[START OF Supplied data]

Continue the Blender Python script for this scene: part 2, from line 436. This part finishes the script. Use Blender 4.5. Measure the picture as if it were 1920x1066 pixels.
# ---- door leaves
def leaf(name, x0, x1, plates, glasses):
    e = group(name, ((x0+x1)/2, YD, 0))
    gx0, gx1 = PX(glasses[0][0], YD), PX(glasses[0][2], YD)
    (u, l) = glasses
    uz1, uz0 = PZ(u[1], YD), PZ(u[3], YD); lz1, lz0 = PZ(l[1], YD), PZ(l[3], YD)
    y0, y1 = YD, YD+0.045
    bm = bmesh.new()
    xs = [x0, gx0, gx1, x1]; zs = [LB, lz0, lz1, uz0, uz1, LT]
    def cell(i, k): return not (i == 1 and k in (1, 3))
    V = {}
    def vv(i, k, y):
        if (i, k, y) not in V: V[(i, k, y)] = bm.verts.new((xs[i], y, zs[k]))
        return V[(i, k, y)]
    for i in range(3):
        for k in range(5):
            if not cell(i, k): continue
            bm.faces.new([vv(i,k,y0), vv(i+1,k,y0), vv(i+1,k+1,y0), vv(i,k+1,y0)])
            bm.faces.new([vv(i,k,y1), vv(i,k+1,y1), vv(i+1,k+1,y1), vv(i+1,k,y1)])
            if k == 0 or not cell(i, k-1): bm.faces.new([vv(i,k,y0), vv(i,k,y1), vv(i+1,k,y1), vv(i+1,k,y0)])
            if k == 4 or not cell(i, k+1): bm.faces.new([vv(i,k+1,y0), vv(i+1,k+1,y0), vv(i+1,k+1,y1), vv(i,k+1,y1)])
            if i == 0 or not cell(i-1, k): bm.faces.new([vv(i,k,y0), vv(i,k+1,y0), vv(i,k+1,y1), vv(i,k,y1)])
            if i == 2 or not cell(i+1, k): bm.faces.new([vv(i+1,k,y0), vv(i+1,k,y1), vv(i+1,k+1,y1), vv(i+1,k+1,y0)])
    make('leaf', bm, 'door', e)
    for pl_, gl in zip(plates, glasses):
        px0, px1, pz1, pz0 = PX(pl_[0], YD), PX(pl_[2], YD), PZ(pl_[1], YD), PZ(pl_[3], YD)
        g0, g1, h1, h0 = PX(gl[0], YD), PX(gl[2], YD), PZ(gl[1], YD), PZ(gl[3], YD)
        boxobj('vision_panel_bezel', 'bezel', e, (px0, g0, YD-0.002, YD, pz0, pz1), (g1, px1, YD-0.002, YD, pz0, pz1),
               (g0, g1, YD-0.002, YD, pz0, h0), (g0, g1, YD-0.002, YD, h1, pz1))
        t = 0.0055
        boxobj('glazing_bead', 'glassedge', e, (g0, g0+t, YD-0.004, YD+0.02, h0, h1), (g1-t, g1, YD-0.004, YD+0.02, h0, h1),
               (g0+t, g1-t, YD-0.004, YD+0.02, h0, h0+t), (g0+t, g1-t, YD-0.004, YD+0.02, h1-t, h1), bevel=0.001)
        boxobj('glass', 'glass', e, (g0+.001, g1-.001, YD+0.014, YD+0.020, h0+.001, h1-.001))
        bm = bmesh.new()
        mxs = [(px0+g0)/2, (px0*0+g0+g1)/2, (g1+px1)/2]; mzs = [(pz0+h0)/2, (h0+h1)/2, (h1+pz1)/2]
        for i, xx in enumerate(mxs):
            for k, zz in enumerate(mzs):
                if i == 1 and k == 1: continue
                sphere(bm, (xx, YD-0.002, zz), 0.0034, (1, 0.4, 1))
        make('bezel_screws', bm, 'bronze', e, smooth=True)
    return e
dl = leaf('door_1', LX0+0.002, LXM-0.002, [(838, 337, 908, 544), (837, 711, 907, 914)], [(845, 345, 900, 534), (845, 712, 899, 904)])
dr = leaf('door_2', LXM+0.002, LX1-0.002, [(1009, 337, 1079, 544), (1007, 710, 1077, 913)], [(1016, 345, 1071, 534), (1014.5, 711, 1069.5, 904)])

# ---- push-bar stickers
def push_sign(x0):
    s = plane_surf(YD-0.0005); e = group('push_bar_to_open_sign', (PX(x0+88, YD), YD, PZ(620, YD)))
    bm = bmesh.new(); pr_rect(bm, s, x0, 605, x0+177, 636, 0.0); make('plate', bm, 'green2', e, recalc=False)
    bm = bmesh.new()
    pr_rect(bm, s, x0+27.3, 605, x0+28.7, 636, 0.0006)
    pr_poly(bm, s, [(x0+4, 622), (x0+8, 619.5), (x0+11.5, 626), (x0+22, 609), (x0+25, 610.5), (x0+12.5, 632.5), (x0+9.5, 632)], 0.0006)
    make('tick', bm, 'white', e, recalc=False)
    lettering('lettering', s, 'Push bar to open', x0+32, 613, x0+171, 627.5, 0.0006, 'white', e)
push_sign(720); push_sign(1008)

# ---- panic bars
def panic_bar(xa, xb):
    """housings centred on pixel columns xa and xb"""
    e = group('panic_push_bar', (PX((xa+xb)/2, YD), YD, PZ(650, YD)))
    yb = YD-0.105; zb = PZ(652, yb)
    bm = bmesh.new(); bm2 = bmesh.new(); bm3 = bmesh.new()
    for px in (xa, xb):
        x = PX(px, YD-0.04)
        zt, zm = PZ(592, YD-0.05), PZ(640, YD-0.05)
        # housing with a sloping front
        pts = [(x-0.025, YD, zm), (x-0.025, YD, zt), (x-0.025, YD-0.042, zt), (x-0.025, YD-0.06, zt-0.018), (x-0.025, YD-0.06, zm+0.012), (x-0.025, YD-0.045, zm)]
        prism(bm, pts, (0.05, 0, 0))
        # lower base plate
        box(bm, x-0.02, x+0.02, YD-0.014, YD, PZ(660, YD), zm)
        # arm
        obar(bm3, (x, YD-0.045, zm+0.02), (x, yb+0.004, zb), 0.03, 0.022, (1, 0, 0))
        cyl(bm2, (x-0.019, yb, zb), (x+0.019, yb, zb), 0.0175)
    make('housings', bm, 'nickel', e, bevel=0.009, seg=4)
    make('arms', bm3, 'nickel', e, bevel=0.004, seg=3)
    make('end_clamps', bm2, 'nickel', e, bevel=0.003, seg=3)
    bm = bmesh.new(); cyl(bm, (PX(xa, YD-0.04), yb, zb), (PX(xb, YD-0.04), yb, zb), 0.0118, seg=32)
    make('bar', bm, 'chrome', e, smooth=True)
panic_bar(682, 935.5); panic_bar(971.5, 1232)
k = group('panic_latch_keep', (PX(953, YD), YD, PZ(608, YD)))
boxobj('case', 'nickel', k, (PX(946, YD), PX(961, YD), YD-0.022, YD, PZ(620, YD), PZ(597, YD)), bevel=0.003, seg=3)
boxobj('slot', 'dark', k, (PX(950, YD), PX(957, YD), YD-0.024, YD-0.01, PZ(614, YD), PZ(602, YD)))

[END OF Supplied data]

> Aim: Exactly repeat the lines running from the top of the listing to the line bearing "h1-t, h1), bevel=0.001)", both of those lines included, and only them.

> Task solution:
Continue the Blender Python script for this scene: part 2, from line 436. This part finishes the script. Use Blender 4.5. Measure the picture as if it were 1920x1066 pixels.
# ---- door leaves
def leaf(name, x0, x1, plates, glasses):
    e = group(name, ((x0+x1)/2, YD, 0))
    gx0, gx1 = PX(glasses[0][0], YD), PX(glasses[0][2], YD)
    (u, l) = glasses
    uz1, uz0 = PZ(u[1], YD), PZ(u[3], YD); lz1, lz0 = PZ(l[1], YD), PZ(l[3], YD)
    y0, y1 = YD, YD+0.045
    bm = bmesh.new()
    xs = [x0, gx0, gx1, x1]; zs = [LB, lz0, lz1, uz0, uz1, LT]
    def cell(i, k): return not (i == 1 and k in (1, 3))
    V = {}
    def vv(i, k, y):
        if (i, k, y) not in V: V[(i, k, y)] = bm.verts.new((xs[i], y, zs[k]))
        return V[(i, k, y)]
    for i in range(3):
        for k in range(5):
            if not cell(i, k): continue
            bm.faces.new([vv(i,k,y0), vv(i+1,k,y0), vv(i+1,k+1,y0), vv(i,k+1,y0)])
            bm.faces.new([vv(i,k,y1), vv(i,k+1,y1), vv(i+1,k+1,y1), vv(i+1,k,y1)])
            if k == 0 or not cell(i, k-1): bm.faces.new([vv(i,k,y0), vv(i,k,y1), vv(i+1,k,y1), vv(i+1,k,y0)])
            if k == 4 or not cell(i, k+1): bm.faces.new([vv(i,k+1,y0), vv(i+1,k+1,y0), vv(i+1,k+1,y1), vv(i,k+1,y1)])
            if i == 0 or not cell(i-1, k): bm.faces.new([vv(i,k,y0), vv(i,k+1,y0), vv(i,k+1,y1), vv(i,k,y1)])
            if i == 2 or not cell(i+1, k): bm.faces.new([vv(i+1,k,y0), vv(i+1,k,y1), vv(i+1,k+1,y1), vv(i+1,k+1,y0)])
    make('leaf', bm, 'door', e)
    for pl_, gl in zip(plates, glasses):
        px0, px1, pz1, pz0 = PX(pl_[0], YD), PX(pl_[2], YD), PZ(pl_[1], YD), PZ(pl_[3], YD)
        g0, g1, h1, h0 = PX(gl[0], YD), PX(gl[2], YD), PZ(gl[1], YD), PZ(gl[3], YD)
        boxobj('vision_panel_bezel', 'bezel', e, (px0, g0, YD-0.002, YD, pz0, pz1), (g1, px1, YD-0.002, YD, pz0, pz1),
               (g0, g1, YD-0.002, YD, pz0, h0), (g0, g1, YD-0.002, YD, h1, pz1))
        t = 0.0055
        boxobj('glazing_bead', 'glassedge', e, (g0, g0+t, YD-0.004, YD+0.02, h0, h1), (g1-t, g1, YD-0.004, YD+0.02, h0, h1),
               (g0+t, g1-t, YD-0.004, YD+0.02, h0, h0+t), (g0+t, g1-t, YD-0.004, YD+0.02, h1-t, h1), bevel=0.001)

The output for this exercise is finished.